BRIEF:
Set the listing down unchanged, minus every embedded image.

SUPPLIED MATERIAL:
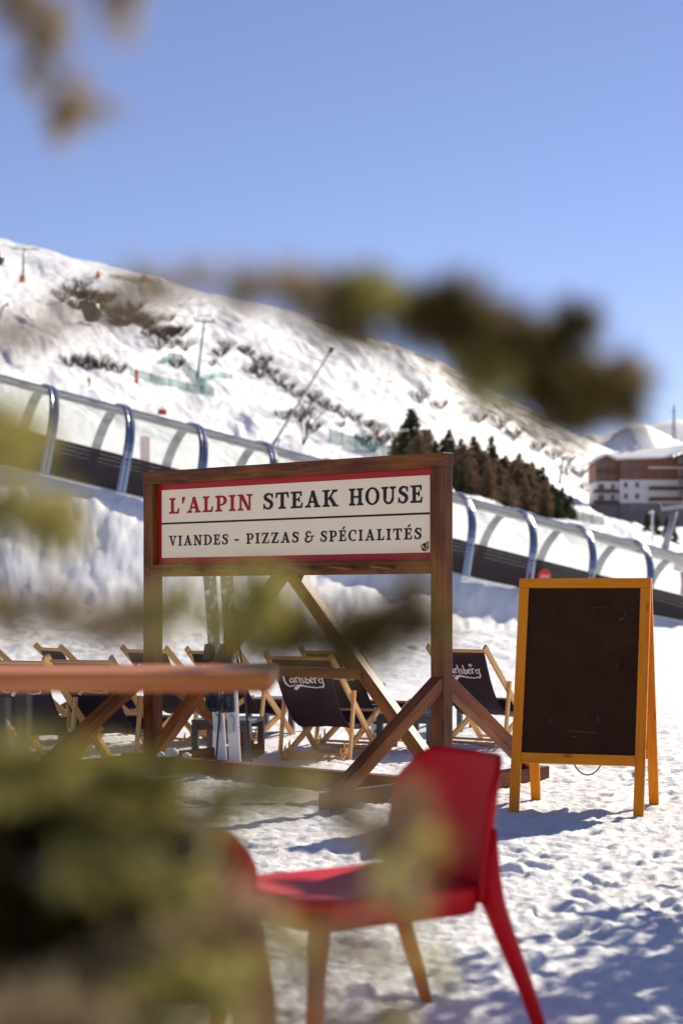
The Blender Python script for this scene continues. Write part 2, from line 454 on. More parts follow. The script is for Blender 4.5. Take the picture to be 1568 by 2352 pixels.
def build_ground():
    u = np.arange(-260, 1836, 5.0)
    rows = [2.6]
    while rows[-1] < 1600:
        d = rows[-1]
        rows.append(d * (1.0024 if d < 7 else 1.0019 if d < 14.5 else 1.0036 if d < 60 else 1.0075))
    D = np.array(rows)
    P, DD = np.meshgrid(u, D)
    X = (P - CX) / F * DD
    Z = height(X, DD)
    n, k = P.shape
    V = np.stack([X, DD, Z], -1).reshape(-1, 3)
    ii = (np.arange(n - 1)[:, None] * k + np.arange(k - 1)[None, :]).ravel()
    Fq = np.stack([ii, ii + 1, ii + k + 1, ii + k], -1)
    ob = np_mesh('ground', V, Fq, M['snow'], smooth=True)
    tag(ob, 'trampled snow rising into the snowy mountainside with brown bare patches', None, None, 'structure')
    # bare earth and dry grass showing through on the mountainside
    s, q = X * .82 - DD * .05, DD * .9 + X * .35
    streak = perlin(s / 9 + 3, q / 34) * .5 + perlin(s / 26 + 1, q / 80) * .5 + perlin(X / 3, DD / 5) * .25
    def blob(px, py, rx, ry, rot=0):
        Y = HY - (Z - CAM_Z) / DD * F
        a, b_ = P - px, Y - py
        c, s_ = math.cos(R(rot)), math.sin(R(rot))
        a, b_ = a * c + b_ * s_, -a * s_ + b_ * c
        return np.exp(-((a / rx) ** 2 + (b_ / ry) ** 2))
    bare = 0.30 * streak + .04 + .10 * sm(500, 1100, P) + .16 * perlin(P / 30, (HY - (Z - CAM_Z) / DD * F - .45 * P) / 7)
    bare = bare + .26 * blob(640, 705, 230, 42, 14) + .3 * blob(820, 770, 150, 50, 22)
    bare = bare + .30 * blob(1020, 830, 230, 55, 30) + .32 * blob(1180, 960, 170, 55, 33) + .25 * blob(1330, 1045, 110, 30, 25)
    bare = bare + .36 * blob(255, 700, 80, 26, 25) + .34 * blob(330, 745, 70, 30, 30) + .35 * blob(190, 670, 40, 14, 20)
    bare = bare + .35 * blob(45, 800, 40, 10, 20) + .4 * blob(110, 795, 35, 12, 12)
    bare = bare + .28 * blob(870, 960, 120, 40, 25) + .25 * blob(600, 830, 90, 30, 20)
    bare = np.where(DD > 110, bare, -1)
    bare = bare - .5 * blob(100, 620, 260, 35, 12)
    a1 = ob.data.attributes.new('bare', 'FLOAT', 'POINT'); a1.data.foreach_set('value', bare.astype(np.float32).ravel())
    dirt = np.clip(perlin(X * 1.3 + 11, DD * 1.5) * .9 + perlin(X * 5, DD * 6) * .4 - .18, 0, 1) * .75 * (1 - sm(12, 18, DD))
    a2 = ob.data.attributes.new('dirt', 'FLOAT', 'POINT'); a2.data.foreach_set('value', dirt.astype(np.float32).ravel())
    # the wide surroundings, lying a little lower
    ys = np.concatenate([np.linspace(-120, 2, 30), np.geomspace(2.6, 9000, 110)])
    tt = np.concatenate([np.linspace(-6, -.3, 40), np.linspace(-.28, .28, 57), np.linspace(.3, 6, 40)])
    T, Y = np.meshgrid(tt, ys)
    Xs = T * np.maximum(Y, 30) + np.where(Y < 30, 0, 0)
    Zs = height(Xs, np.maximum(Y, 1.0), fine=False)
    Zs = np.where(Y < 14, 0, Zs) - np.where(Y < 14, .28, np.where(Y < 20, .8, np.where(Y < 150, 3.5, 12.0)))
    n, k = Y.shape
    V = np.stack([Xs, Y, Zs], -1).reshape(-1, 3)
    ii = (np.arange(n - 1)[:, None] * k + np.arange(k - 1)[None, :]).ravel()
    o2 = np_mesh('snow_field', V, np.stack([ii, ii + 1, ii + k + 1, ii + k], -1), M['snow'], smooth=True)
    tag(o2, 'wide snow covered valley floor around the terrace', None, None, 'structure')
build_ground()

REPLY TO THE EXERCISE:
The Blender Python script for this scene continues. Write part 2, from line 454 on. More parts follow. The script is for Blender 4.5. Take the picture to be 1568 by 2352 pixels.
def build_ground():
    u = np.arange(-260, 1836, 5.0)
    rows = [2.6]
    while rows[-1] < 1600:
        d = rows[-1]
        rows.append(d * (1.0024 if d < 7 else 1.0019 if d < 14.5 else 1.0036 if d < 60 else 1.0075))
    D = np.array(rows)
    P, DD = np.meshgrid(u, D)
    X = (P - CX) / F * DD
    Z = height(X, DD)
    n, k = P.shape
    V = np.stack([X, DD, Z], -1).reshape(-1, 3)
    ii = (np.arange(n - 1)[:, None] * k + np.arange(k - 1)[None, :]).ravel()
    Fq = np.stack([ii, ii + 1, ii + k + 1, ii + k], -1)
    ob = np_mesh('ground', V, Fq, M['snow'], smooth=True)
    tag(ob, 'trampled snow rising into the snowy mountainside with brown bare patches', None, None, 'structure')
    # bare earth and dry grass showing through on the mountainside
    s, q = X * .82 - DD * .05, DD * .9 + X * .35
    streak = perlin(s / 9 + 3, q / 34) * .5 + perlin(s / 26 + 1, q / 80) * .5 + perlin(X / 3, DD / 5) * .25
    def blob(px, py, rx, ry, rot=0):
        Y = HY - (Z - CAM_Z) / DD * F
        a, b_ = P - px, Y - py
        c, s_ = math.cos(R(rot)), math.sin(R(rot))
        a, b_ = a * c + b_ * s_, -a * s_ + b_ * c
        return np.exp(-((a / rx) ** 2 + (b_ / ry) ** 2))
    bare = 0.30 * streak + .04 + .10 * sm(500, 1100, P) + .16 * perlin(P / 30, (HY - (Z - CAM_Z) / DD * F - .45 * P) / 7)
    bare = bare + .26 * blob(640, 705, 230, 42, 14) + .3 * blob(820, 770, 150, 50, 22)
    bare = bare + .30 * blob(1020, 830, 230, 55, 30) + .32 * blob(1180, 960, 170, 55, 33) + .25 * blob(1330, 1045, 110, 30, 25)
    bare = bare + .36 * blob(255, 700, 80, 26, 25) + .34 * blob(330, 745, 70, 30, 30) + .35 * blob(190, 670, 40, 14, 20)
    bare = bare + .35 * blob(45, 800, 40, 10, 20) + .4 * blob(110, 795, 35, 12, 12)
    bare = bare + .28 * blob(870, 960, 120, 40, 25) + .25 * blob(600, 830, 90, 30, 20)
    bare = np.where(DD > 110, bare, -1)
    bare = bare - .5 * blob(100, 620, 260, 35, 12)
    a1 = ob.data.attributes.new('bare', 'FLOAT', 'POINT'); a1.data.foreach_set('value', bare.astype(np.float32).ravel())
    dirt = np.clip(perlin(X * 1.3 + 11, DD * 1.5) * .9 + perlin(X * 5, DD * 6) * .4 - .18, 0, 1) * .75 * (1 - sm(12, 18, DD))
    a2 = ob.data.attributes.new('dirt', 'FLOAT', 'POINT'); a2.data.foreach_set('value', dirt.astype(np.float32).ravel())
    # the wide surroundings, lying a little lower
    ys = np.concatenate([np.linspace(-120, 2, 30), np.geomspace(2.6, 9000, 110)])
    tt = np.concatenate([np.linspace(-6, -.3, 40), np.linspace(-.28, .28, 57), np.linspace(.3, 6, 40)])
    T, Y = np.meshgrid(tt, ys)
    Xs = T * np.maximum(Y, 30) + np.where(Y < 30, 0, 0)
    Zs = height(Xs, np.maximum(Y, 1.0), fine=False)
    Zs = np.where(Y < 14, 0, Zs) - np.where(Y < 14, .28, np.where(Y < 20, .8, np.where(Y < 150, 3.5, 12.0)))
    n, k = Y.shape
    V = np.stack([Xs, Y, Zs], -1).reshape(-1, 3)
    ii = (np.arange(n - 1)[:, None] * k + np.arange(k - 1)[None, :]).ravel()
    o2 = np_mesh('snow_field', V, np.stack([ii, ii + 1, ii + k + 1, ii + k], -1), M['snow'], smooth=True)
    tag(o2, 'wide snow covered valley floor around the terrace', None, None, 'structure')
build_ground()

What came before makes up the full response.